2015年9月17日木曜日

パニック・裸の王様


 学生時代に古本屋で購入し、5年ほど本棚で寝かせていた開高健の短編集。読んでみたらすごくよかった。短編4つ入り。

 『パニック』
 野ネズミが大量発生するパニックムービーな話。カミュの『ペスト』を彷彿とさせる、人間の制御を越えた巨大なエネルギーを持つ自然の猛威、見えない敵と人間達の戦い。主人公の達観と遊び心が『ペスト』とは異なる。

 『巨人と玩具』
 キャラメルを売る大企業の広告戦争。資本主義の暴力的な力動とマスメディアの狂奔に圧殺される個人。1960年頃の高度経済成長期にはホット・トピックだったのか。

 『裸の王様』
 画塾を経営する男のもとに連れてこられた少年の人間性の回復の話。
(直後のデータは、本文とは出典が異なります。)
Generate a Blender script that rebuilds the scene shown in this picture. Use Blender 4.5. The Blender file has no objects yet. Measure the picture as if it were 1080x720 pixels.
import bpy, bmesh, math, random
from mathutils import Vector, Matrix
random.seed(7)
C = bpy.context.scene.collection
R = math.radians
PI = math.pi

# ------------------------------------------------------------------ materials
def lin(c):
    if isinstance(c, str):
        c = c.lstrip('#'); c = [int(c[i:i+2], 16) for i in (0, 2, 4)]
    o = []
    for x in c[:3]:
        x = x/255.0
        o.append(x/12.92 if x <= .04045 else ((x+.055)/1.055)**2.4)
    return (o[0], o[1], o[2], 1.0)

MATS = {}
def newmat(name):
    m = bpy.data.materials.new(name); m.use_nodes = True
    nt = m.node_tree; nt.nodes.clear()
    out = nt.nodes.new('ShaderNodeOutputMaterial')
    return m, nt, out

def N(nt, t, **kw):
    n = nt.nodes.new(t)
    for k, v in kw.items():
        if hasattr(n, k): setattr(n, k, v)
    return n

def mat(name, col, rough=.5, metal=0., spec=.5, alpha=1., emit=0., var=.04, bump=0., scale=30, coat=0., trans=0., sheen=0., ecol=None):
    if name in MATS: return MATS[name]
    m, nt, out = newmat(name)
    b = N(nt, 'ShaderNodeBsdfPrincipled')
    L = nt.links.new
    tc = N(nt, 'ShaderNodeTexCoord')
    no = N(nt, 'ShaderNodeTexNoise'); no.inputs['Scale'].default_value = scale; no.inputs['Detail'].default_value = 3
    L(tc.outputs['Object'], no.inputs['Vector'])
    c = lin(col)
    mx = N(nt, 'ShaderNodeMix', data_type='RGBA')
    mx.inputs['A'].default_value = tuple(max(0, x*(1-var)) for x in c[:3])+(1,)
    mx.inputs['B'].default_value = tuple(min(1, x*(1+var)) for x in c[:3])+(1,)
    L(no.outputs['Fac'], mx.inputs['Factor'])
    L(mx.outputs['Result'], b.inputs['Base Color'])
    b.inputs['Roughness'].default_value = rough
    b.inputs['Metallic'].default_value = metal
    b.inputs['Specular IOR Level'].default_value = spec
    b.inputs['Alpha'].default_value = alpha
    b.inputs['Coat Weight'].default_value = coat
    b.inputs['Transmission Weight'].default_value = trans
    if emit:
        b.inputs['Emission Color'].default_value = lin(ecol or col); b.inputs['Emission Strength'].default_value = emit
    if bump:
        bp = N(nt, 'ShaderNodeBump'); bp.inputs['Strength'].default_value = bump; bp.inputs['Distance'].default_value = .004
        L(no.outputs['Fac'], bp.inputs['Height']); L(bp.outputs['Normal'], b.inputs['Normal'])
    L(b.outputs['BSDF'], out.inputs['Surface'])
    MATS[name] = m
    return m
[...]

形骸化した教育による人間性の疎外と、内的で根源的な生命力の救済。男はまんま開高健。修辞のキレはさすがだが、プロットも秀逸。芥川賞受賞作。

 『流亡紀』
 秦の始皇帝の時代の空気を、名もなき衆生の視点から活写。理不尽な暴力に弄ばれ、人間性を奪われ、命じられがまま為す術もなく転進を余儀なくされる個人。時代と社会の圧倒的な暴力による人間性の疎外、それに対する作者なりの処方箋が最後に示される。『GO』で杉原に親友(ジョンイル)が薦めてたのには訳がある。

 読後数日して思い返し、読んでて一番楽しかったのは『裸の王様』、一番好きなのは『流亡記』。今年のベスト候補。小説って面白いな、と思った。